Peraturan mengenai penjualan listrik kepada PLN oleh masyarakat yang menggunakan panel surya atau listrik surya atap ini diatur dalam pasal 6. Pada pasal tersebut, dijelaskan bahwa jika seseorang ingin menjual kelebihan listriknya harus berdasarkan kWh ekspor yang ada pada meter kWh dan dikalikan dengan 65%. Dengan demikian, masyarakat ini tidak mendapat harga jual setara dengan harga yang diberikan oleh PLN. Contoh sederhananya adalah, ketika PLN menjual listrik sekitar Rp1.000 per kWh kepada masyarakat, maka Anda sebagai pelanggan sekaligus produsen bisa menjual listrik ke PLN dengan tarif hanya dibayarkan 65% dari harga per kWh tersebut atau sekitar Rp.650 per kWh.
Pelanggan yang menggunakan meter exim dapat menghemat pengeluaran secara drastis. Bahkan, tagihan listik dalam satu bulan bisa mencapai 0 Rupiah dan tidak dikenai tarif minimum. Lalu, ketika pelanggan tersebut menjual lebih banyak dibandingkan membeli ke PLN, kelebihan tersebut bisa dijadikan kredit pengurangan tagihan di bulan berikutnya. Hal ini juga berlaku untuk tiga bulan ke depan. Sehingga Anda dapat menghemat biaya dan lebih ekonomis dan bijak dalam menggunakan energi listrik yang dimiliki.

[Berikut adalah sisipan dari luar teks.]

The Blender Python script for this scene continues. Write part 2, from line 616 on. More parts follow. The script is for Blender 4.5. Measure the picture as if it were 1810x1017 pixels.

Dengan peraturan yang telah diterbitkan oleh pemerintah melalui Kementerian ESDM di atas, menjadi sebuah titik terang penting dalam terciptanya penggunaan energi terbarukan di Indonesia. Khususnya dalam penggunaan panel surya dan listrik surya atap untuk kebutuhan rumah tangga maupun industri. Diharapkan dengan adanya aturan ini banyak masyarakat menjadi lebih tertarik untuk mulai menggunakan Energi Baru Terbarukan (EBT) untuk kebutuhan sehari-hari.